▶ **The problem**: Leave out the pictures and set down exactly the lines from the start of the listing through the one with "tag(tp_, 'wire fence", both included.
--------
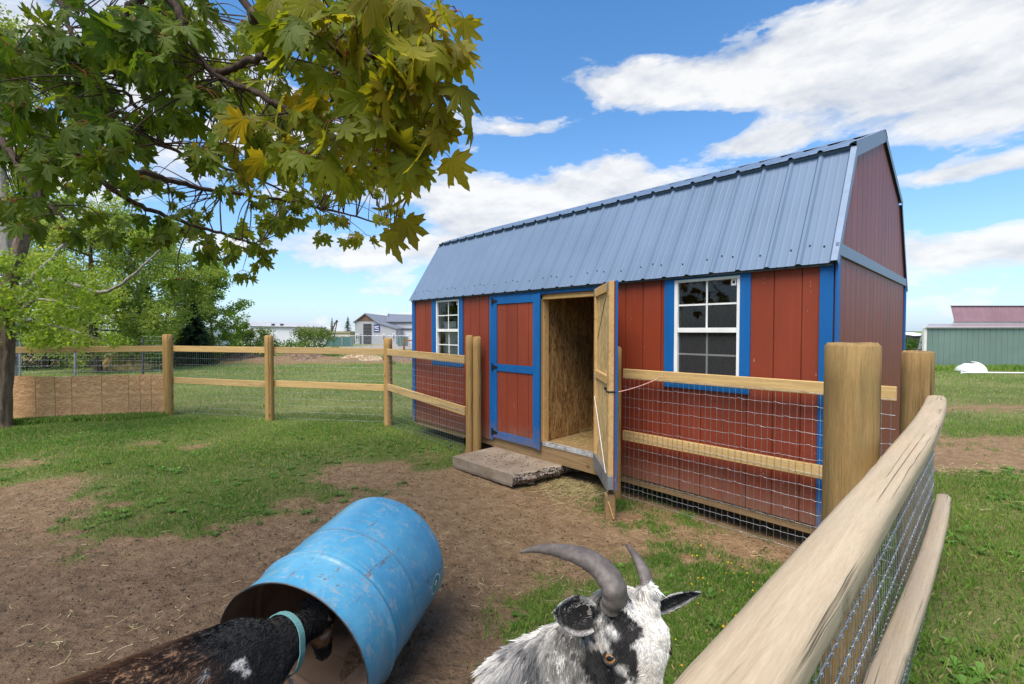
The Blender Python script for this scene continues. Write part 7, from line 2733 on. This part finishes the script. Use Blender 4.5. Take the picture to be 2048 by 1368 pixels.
# rusty brace posts
rb = empty('rusty_brace', at(808, 703, 38))
rust_m = plain('rusty_pipe', (.30, .105, .05), .8, .2, .25, 6)
for p, q, w in (((808, 706), (808, 674.5), .14), ((826, 706), (826, 676), .14)):
    member('post', at(*p, 38), at(*q, 38), w, w, rust_m, rb)
member('cross_rail', at(808, 681, 38), at(826, 681, 38), .1, .1, rust_m, rb)
tag(rb, 'rusty pipe brace standing left of the shed corner in the field', 'brace')
# steel posts and wire at the left, behind the panels
tp_ = empty('steel_post_fence', at(285, 748, 12.5))
for px in (286, 150, 40):
    member('steel_post', at(px, 752, 12.5), at(px, 676, 12.5), .045, .035, charcoal if px == 286 else MAT['tin'], tp_)
p, q = at(286, 700, 12.5), at(350, 700, 12.9)
wire_net('wire_mesh', (p.x, p.y), (q.x, q.y), .1, 1.62, .06, .12, .0014, tp_, .003, seed=61)
p, q = at(-40, 700, 12.3), at(286, 700, 12.5)
wire_net('wire_mesh', (p.x, p.y), (q.x, q.y), .1, 1.25, .15, .15, .0013, tp_, .003, seed=62)
tag(tp_, 'wire fence on thin steel posts behind the strand-board panels', 'fence')

# heaps: straw pile and dug soil
def heap(name, c, rx, ry, h, tint, label, cat, seed, straw=0):
    rs = np.random.default_rng(seed)
    n = 34
    V, Fc = [(0, 0, h)], []
    rings = 12
    for j in range(1, rings + 1):
        f = j / rings
        for i in range(n):
            a = i * 2 * math.pi / n
            e = 1 + .35 * (fbm(np.array([math.cos(a) * 2 + seed]), np.array([math.sin(a) * 2]), 3)[0] - .5)
            z = h * (1 - f ** 1.6) * (.75 + .6 * fbm(np.array([f * 4 + seed]), np.array([a * 2]), 3)[0] * (f < .95)) - .05 * (f > .98)
            V.append((rx * f * e * math.cos(a), ry * f * e * math.sin(a), z))
    for i in range(n):
        Fc.append((0, 1 + i, 1 + (i + 1) % n))
    for j in range(rings - 1):
        for i in range(n):
            a, b = 1 + j * n + i, 1 + j * n + (i + 1) % n
            Fc.append((a, a + n, b + n, b))
    V = np.array(V) + np.array(c)
    root = empty(name, tuple(c))
    m = plain(name + '_heap', tint, .95, 0, .45, 5, .9)
    mesh('mound', V, Fc, m, root, True, True)
    if straw:
        P = V[rs.integers(1, len(V) - n, straw)] + rs.normal(0, .06, (straw, 3))
        d = rs.normal(0, 1, (straw, 3)); d[:, 2] *= .5; d /= np.linalg.norm(d, axis=1)[:, None]
        s_ = np.cross(d, rs.normal(0, 1, (straw, 3))); s_ /= np.linalg.norm(s_, axis=1)[:, None]
        L_ = .10 + .2 * rs.random(straw)
        W = np.stack([P - s_ * .008, P + s_ * .008, P + d * L_[:, None]], 1)
        o = np_mesh('straw', W.reshape(-1, 3), np.arange(straw * 3).reshape(-1, 3), MAT['blade'], root, attrs={'tint': np.repeat(np.array(tint) * (.7 + .8 * rs.random((straw, 1))), 3, 0)})
        o['kind'] = 'stuff'
    tag(root, label, cat)


heap('straw_heap', at(248, 736, 20.5), 1.15, .8, .66, (.56, .37, .13), 'golden heap of straw lying behind the wire fence on the left', 'straw heap', 71, 2600)
heap('soil_heap', at(190, 731, 23.2), 1.5, .8, .42, (.075, .05, .035), 'dark heap of dug soil left of the straw heap', 'soil heap', 72, 300)
for i, (px, Y, r_, h, c) in enumerate(((380, 27, 2.0, .55, (.24, .18, .12)), (470, 27.5, 2.2, .55, (.16, .105, .07)), (600, 27.5, 2.2, .5, (.20, .13, .085)), (720, 28, 1.8, .45, (.42, .30, .18)), (800, 28.5, 1.6, .35, (.20, .14, .10)))):
    q = at(px, 722, Y)
    heap('rubbish_heap', Vector((q.x, q.y, -.08)), r_, 1.0, h, c, ('low heap of brush and earth right of the first fence post', 'dark heap of earth left of the second fence post', 'brown heap of roots right of the second fence post', 'pale straw-coloured heap midway to the third fence post', 'low dark heap beside the third fence post')[i], 'earth heap', 80 + i, 900)

# --- green barn on the right
Yg = 21.2
gX = lambda px, Y=Yg: (px - 1024) / F_PX * Y
gZ = lambda py, Y=Yg: EYE + (661 - py) / F_PX * Y
barn = empty('green_barn', (25, Yg, 0))
green = plain('sage_green_sheet', (.165, .235, .195), .5, .1, .06, 1.2)
cream = plain('cream_trim', (.72, .68, .60), .6, 0, .05, 3)
maroon = plain('maroon_sheet', (.30, .175, .19), .42, .25, .08, 1.5)
pale_m = plain('pale_roof_sheet', (.42, .35, .37), .35, .45, .08, 2)  # paler, shinier sheet than the maroon roof above
XR = 36.0
wbox('wall', gX(1853), XR, Yg + .03, Yg + .06, -.1, gZ(656), green, barn, .001)
x_ = gX(1854)
while x_ < XR:
    wbox('wall_panel', x_ + .006, min(x_ + .262, XR), Yg, Yg + .028, -.05, gZ(657), green, barn, .008)
    x_ += .2667
wbox('corner_trim', gX(1848), gX(1853.5), Yg - .02, Yg + .1, -.05, gZ(655), cream, barn)
mesh('end_wall', [(gX(1848.5), Yg + .1, -.05), (gX(1851, Yg + 7), Yg + 7, -.05), (gX(1851, Yg + 7), Yg + 7, 1.9), (gX(1848.5), Yg + .1, gZ(655)), (gX(1848.5) + .05, Yg + .1, -.05), (gX(1851, Yg + 7) + .05, Yg + 7, -.05), (gX(1851, Yg + 7) + .05, Yg + 7, 1.9), (gX(1848.5) + .05, Yg + .1, gZ(655))], [(0, 3, 2, 1), (4, 5, 6, 7), (0, 4, 7, 3)], green, barn)
wbox('eave_trim', gX(1847.5), XR, Yg - .05, Yg - .022, gZ(657), gZ(653.6), cream, barn)
V, Fc = [], []
mesh('lean_to_roof', [(gX(1847), Yg - .1, gZ(654.5)), (XR, Yg - .1, gZ(653.5)), (XR, Yg + 1.2, 2.2), (gX(1857, Yg + 1.2), Yg + 1.2, gZ(648, Yg + 1.2)), (gX(1847), Yg - .1, gZ(655.2)), (XR, Yg - .1, gZ(654.5))], [(0, 1, 2, 3), (0, 4, 5, 1)], pale_m, barn)
Yu = Yg + 1.25
wbox('upper_wall', gX(1909, Yu), XR, Yu + .05, Yu + .1, 1.9, gZ(642, Yu), cream, barn)
x_ = gX(1908, Yu)
zA, zB = gZ(643.2, Yu), gZ(612, Yu)
while x_ < XR:
    xe_ = min(x_ + .30, XR)
    V = [(x_ + .02, Yu, zA), (xe_ - .02, Yu, zA), (xe_ - .02, Yu + .22, zB), (x_ + .02, Yu + .22, zB), (xe_, Yu - .025, zA), (xe_, Yu + .195, zB), (x_, Yu - .025, zA), (x_, Yu + .195, zB)]
    mesh('roof_sheet', V, [(6, 0, 3, 7), (0, 1, 2, 3), (1, 4, 5, 2)], maroon, barn)
    x_ += .30
mesh('upper_roof', [(gX(1908, Yu), Yu + .2, zB), (XR, Yu + .2, zB), (XR, Yu + 3.5, zB + .04), (gX(1912, Yu + 3.5), Yu + 3.5, zB + .04), (gX(1912, Yu + 3.5), Yu + 3.5, 1.5), (gX(1908, Yu), Yu + .05, 1.9), (gX(1908, Yu), Yu, zA)], [(0, 1, 2, 3), (0, 3, 4, 5, 6)], maroon, barn)
wbox('ridge_trim', gX(1907.5, Yu), XR, Yu + .16, Yu + .24, zB, zB + .03, plain('dark_ridge', (.16, .11, .13), .4, .2, .1, 2), barn)
tag(barn, 'sage-green metal barn with a maroon roof right of the shed', 'barn')
# white moulded shelter
hut = empty('animal_hut', (gX(1945, 19.6), 19.6, 0))
bm = bmesh.new(); bmesh.ops.create_uvsphere(bm, u_segments=40, v_segments=24, radius=1.0)
for v in bm.verts:
    x, y, z = v.co
    sx = .50 if x < 0 else .53
    zz = max(z, -.05)
    top = .40 * (1 + .18 * sstep(-.1, .25, x)) * (1 - .08 * (x < -.3))
    e = 2.6 if x < 0 else 1.8
    k = (1 - min(1, abs(x)) ** e) ** (1 / e) / max(1e-3, math.sqrt(max(1e-6, 1 - x * x))) if abs(x) < .999 else 1
    v.co = Vector((x * sx, y * .5 * k, max(0, zz) * top * k))
for f in bm.faces: f.smooth = True
me = bpy.data.meshes.new('shell'); bm.to_mesh(me); bm.free(); me.materials.append(MAT['white'])
o = bpy.data.objects.new('shell', me); o.location = (gX(1945, 19.6), 19.6, .0); link(o, hut, True)
q = gX(1943, 19.6)
wbox('dark_gap', q - .10, q + .09, 19.45, 19.7, .385, .425, charcoal, hut, .02)  # dark block stands in for the shade in the gap on top
tag(hut, 'white moulded plastic animal hut in front of the green barn', 'animal hut')
pw = empty('white_pipe', (gX(1990, 18.6), 18.6, 0))
t = Tubes(10); t.add([(gX(1925, 18.7), 18.7, .06), (gX(1975, 18.6), 18.6, .07), (gX(2060, 18.4), 18.4, .075), (27, 18.0, .07)], .03); t.build('pipe', MAT['white'], pw)
t = Tubes(10); t.add([(gX(1925, 18.7), 18.7, .0), (gX(1925, 18.7), 18.7, .16)], .035); t.build('riser', MAT['white'], pw)
tag(pw, 'long thin white pipe lying in the grass before the green barn', 'pipe')
gt = empty('metal_gate', at(1842, 700, 22.5))
for k in range(6):
    f = k / 5
    member('bar', at(1836 + 2.2 * k, 702, 22.5), at(1844 + 1.0 * k, 668 + k * .5, 23.0), .035, .035, MAT['tin'], gt)
for py in (699, 685, 671):
    member('cross_bar', at(1834.5 + (702 - py) * .26, py, 22.45), at(1849.5, py, 22.55), .035, .035, MAT['tin'], gt)
tag(gt, 'grey tubular gate leaning against the left end of the green barn', 'gate')
# far things in the gap between shed and barn
fh = empty('tan_house', (X(1812, 95), 95, -1.5))
wbox('wall', X(1790, 95), X(1824, 95), 95, 101, -1.5, EYE + (661 - 664) / F_PX * 95, plain('tan_wall', (.40, .27, .15), .8, 0, .1, 1), fh)
wbox('roof', X(1788, 95), X(1826, 95), 94.6, 101.4, EYE + (661 - 664) / F_PX * 95 + .02, EYE + (661 - 662.6) / F_PX * 95, charcoal, fh)
wbox('window', X(1815, 95), X(1818, 95), 94.9, 94.98, .0, .9, dark_glass, fh)
tag(fh, 'small tan house far off in the gap beside the shed', 'house')
fw = empty('white_roofed_shed', (X(1838, 88), 88, -1.4))
wbox('wall', X(1824, 88), X(1856, 88), 88, 93, -1.4, EYE + (661 - 671.5) / F_PX * 88, charcoal, fw)
mesh('roof', [(X(1823, 88), 87.5, EYE + (661 - 671.5) / F_PX * 88), (X(1857, 88), 87.5, EYE + (661 - 670) / F_PX * 88), (X(1857, 88), 92, EYE + (661 - 664) / F_PX * 88), (X(1823, 88), 92, EYE + (661 - 665) / F_PX * 88)], [(0, 1, 2, 3)], MAT['white'], fw)
tag(fw, 'far shed with a white roof beside the green barn', 'shed')
for i, (px, py, Y, r_, lab) in enumerate(((1826, 694, 34, .8, 'larger tan field stone in the gap left of the green barn'), (1838, 690, 36, .7, 'grey field stone close to the leaning gate'), (1818, 701, 30, .4, 'small pale field stone beside the shed corner'))):
    bm = bmesh.new(); bmesh.ops.create_icosphere(bm, subdivisions=3, radius=r_)
    q = at(px, py, Y)
    for v in bm.verts:
        n_ = fbm(np.array([v.co.x * 2 + i]), np.array([v.co.y * 2 + v.co.z]), 3)[0]
        v.co = v.co * (.7 + .6 * n_); v.co.z *= .55
        v.co += Vector((q.x, q.y, .05))
    me = bpy.data.meshes.new('field_stone'); bm.to_mesh(me); bm.free()
    me.materials.append(plain('field_stone', ((.38, .28, .2), (.28, .25, .23), (.5, .46, .4))[i], .9, 0, .3, 4, .6))
    o = bpy.data.objects.new('field_stone', me); link(o); tag(o, lab, 'stone', 'stones in the gap')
--------
▶ **Problem solution**:
The Blender Python script for this scene continues. Write part 7, from line 2733 on. This part finishes the script. Use Blender 4.5. Take the picture to be 2048 by 1368 pixels.
# rusty brace posts
rb = empty('rusty_brace', at(808, 703, 38))
rust_m = plain('rusty_pipe', (.30, .105, .05), .8, .2, .25, 6)
for p, q, w in (((808, 706), (808, 674.5), .14), ((826, 706), (826, 676), .14)):
    member('post', at(*p, 38), at(*q, 38), w, w, rust_m, rb)
member('cross_rail', at(808, 681, 38), at(826, 681, 38), .1, .1, rust_m, rb)
tag(rb, 'rusty pipe brace standing left of the shed corner in the field', 'brace')
# steel posts and wire at the left, behind the panels
tp_ = empty('steel_post_fence', at(285, 748, 12.5))
for px in (286, 150, 40):
    member('steel_post', at(px, 752, 12.5), at(px, 676, 12.5), .045, .035, charcoal if px == 286 else MAT['tin'], tp_)
p, q = at(286, 700, 12.5), at(350, 700, 12.9)
wire_net('wire_mesh', (p.x, p.y), (q.x, q.y), .1, 1.62, .06, .12, .0014, tp_, .003, seed=61)
p, q = at(-40, 700, 12.3), at(286, 700, 12.5)
wire_net('wire_mesh', (p.x, p.y), (q.x, q.y), .1, 1.25, .15, .15, .0013, tp_, .003, seed=62)
tag(tp_, 'wire fence on thin steel posts behind the strand-board panels', 'fence')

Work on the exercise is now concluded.